Working from the top of the listing below, retype each line through the line containing "COL = SC.collection", both included, with no pictures.

##### SOURCE EXCERPT #####

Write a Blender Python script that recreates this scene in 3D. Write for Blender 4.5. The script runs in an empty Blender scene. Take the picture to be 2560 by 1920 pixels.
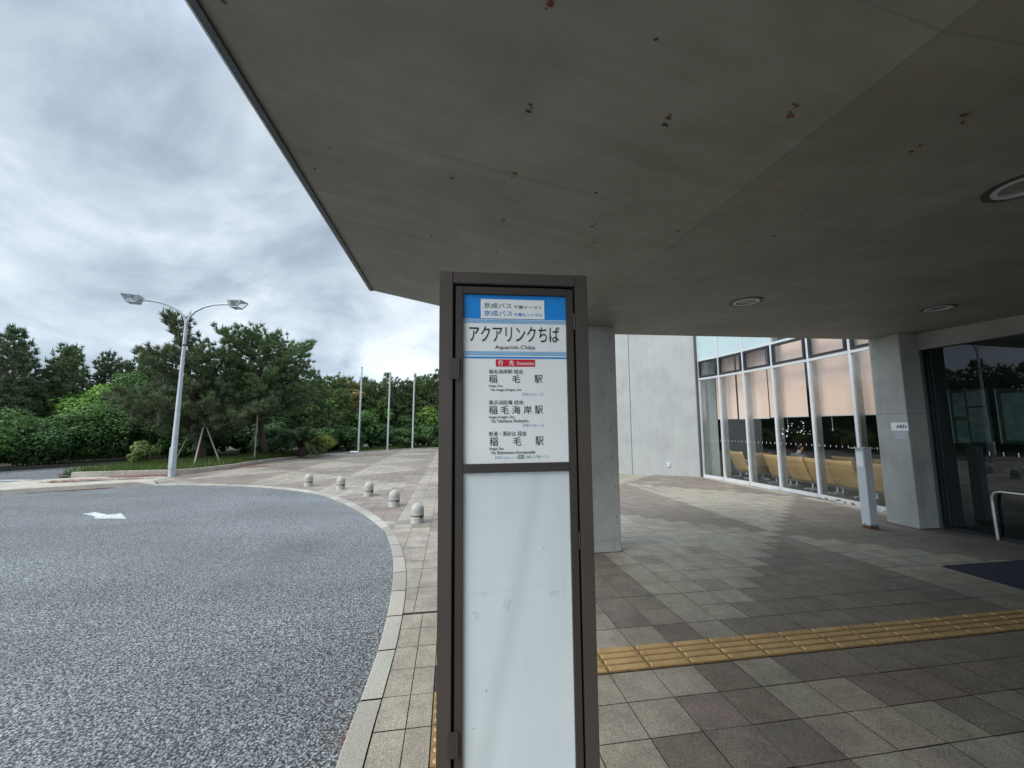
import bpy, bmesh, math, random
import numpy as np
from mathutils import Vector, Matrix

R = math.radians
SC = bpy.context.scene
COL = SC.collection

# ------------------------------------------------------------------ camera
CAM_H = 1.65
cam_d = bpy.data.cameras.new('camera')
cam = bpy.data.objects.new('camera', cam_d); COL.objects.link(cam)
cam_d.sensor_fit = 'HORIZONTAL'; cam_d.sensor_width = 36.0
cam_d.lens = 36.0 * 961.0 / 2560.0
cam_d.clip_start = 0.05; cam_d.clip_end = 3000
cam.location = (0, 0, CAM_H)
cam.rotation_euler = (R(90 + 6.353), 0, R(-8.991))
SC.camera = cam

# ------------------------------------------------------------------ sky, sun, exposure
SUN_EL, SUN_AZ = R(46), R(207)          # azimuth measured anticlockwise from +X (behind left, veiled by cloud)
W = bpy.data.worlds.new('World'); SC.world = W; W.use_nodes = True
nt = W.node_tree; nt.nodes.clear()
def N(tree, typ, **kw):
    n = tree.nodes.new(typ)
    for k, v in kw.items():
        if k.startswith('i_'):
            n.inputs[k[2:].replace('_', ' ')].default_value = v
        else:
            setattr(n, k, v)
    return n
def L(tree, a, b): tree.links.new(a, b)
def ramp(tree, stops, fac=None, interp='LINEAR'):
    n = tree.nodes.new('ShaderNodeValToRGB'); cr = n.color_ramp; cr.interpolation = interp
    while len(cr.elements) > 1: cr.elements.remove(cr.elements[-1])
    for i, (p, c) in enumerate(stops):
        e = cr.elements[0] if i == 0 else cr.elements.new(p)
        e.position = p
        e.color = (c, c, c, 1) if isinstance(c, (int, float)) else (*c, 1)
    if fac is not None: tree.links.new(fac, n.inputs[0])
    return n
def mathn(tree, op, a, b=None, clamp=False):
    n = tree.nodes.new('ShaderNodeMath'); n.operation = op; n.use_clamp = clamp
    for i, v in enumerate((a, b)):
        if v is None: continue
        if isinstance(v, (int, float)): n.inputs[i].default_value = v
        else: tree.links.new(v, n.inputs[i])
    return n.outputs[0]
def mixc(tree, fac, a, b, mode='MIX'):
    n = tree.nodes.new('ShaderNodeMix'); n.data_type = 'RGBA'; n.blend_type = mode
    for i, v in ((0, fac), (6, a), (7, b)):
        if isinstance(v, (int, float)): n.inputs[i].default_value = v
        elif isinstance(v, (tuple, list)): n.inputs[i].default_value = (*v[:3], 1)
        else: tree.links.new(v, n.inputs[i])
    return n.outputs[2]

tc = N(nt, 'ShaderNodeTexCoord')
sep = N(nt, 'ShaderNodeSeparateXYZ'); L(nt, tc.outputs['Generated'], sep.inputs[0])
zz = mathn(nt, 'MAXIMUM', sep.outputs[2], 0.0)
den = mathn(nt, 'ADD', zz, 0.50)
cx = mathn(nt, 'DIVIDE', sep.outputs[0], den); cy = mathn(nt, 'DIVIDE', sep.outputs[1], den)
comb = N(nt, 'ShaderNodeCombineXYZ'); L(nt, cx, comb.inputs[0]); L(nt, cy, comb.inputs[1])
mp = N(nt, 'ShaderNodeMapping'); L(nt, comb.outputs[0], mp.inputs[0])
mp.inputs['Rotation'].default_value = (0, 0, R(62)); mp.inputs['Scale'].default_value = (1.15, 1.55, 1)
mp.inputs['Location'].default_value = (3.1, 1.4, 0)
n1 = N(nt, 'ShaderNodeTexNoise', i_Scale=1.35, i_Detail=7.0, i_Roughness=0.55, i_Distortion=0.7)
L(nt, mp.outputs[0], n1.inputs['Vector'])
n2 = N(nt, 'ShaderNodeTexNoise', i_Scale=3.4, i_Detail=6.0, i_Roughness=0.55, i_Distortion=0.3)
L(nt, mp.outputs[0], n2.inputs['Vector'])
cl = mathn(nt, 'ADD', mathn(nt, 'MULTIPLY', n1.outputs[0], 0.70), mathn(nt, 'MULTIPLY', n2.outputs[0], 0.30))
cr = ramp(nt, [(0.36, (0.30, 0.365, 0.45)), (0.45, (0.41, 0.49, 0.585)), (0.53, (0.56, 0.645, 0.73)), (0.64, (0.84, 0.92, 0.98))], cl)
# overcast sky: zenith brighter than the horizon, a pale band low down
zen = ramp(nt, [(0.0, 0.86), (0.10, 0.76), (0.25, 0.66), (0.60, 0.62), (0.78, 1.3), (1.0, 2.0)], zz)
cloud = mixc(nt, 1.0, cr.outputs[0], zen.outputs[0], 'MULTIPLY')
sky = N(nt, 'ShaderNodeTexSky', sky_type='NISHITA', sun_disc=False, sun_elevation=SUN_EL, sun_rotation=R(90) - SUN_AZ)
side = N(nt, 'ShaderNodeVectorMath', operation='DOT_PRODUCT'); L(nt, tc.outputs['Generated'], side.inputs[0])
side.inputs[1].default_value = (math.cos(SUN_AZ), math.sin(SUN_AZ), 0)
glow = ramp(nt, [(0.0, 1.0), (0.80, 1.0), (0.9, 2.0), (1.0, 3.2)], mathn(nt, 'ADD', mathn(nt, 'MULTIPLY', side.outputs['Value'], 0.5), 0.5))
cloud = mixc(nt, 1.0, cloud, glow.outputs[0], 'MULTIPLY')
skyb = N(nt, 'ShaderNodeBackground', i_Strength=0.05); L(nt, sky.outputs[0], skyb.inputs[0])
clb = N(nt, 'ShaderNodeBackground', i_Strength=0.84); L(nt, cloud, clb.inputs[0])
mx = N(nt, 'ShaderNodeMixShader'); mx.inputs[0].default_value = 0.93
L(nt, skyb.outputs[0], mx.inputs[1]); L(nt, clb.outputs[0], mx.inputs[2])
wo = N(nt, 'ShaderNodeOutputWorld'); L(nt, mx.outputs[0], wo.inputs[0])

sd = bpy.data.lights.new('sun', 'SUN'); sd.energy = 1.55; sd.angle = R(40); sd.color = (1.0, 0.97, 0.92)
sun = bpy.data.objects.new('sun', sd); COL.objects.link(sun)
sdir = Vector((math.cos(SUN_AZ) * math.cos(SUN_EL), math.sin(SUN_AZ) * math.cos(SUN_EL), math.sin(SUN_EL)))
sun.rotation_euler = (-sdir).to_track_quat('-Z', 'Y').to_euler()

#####

**TASK RESULT**
Write a Blender Python script that recreates this scene in 3D. Write for Blender 4.5. The script runs in an empty Blender scene. Take the picture to be 2560 by 1920 pixels.
import bpy, bmesh, math, random
import numpy as np
from mathutils import Vector, Matrix

R = math.radians
SC = bpy.context.scene
COL = SC.collection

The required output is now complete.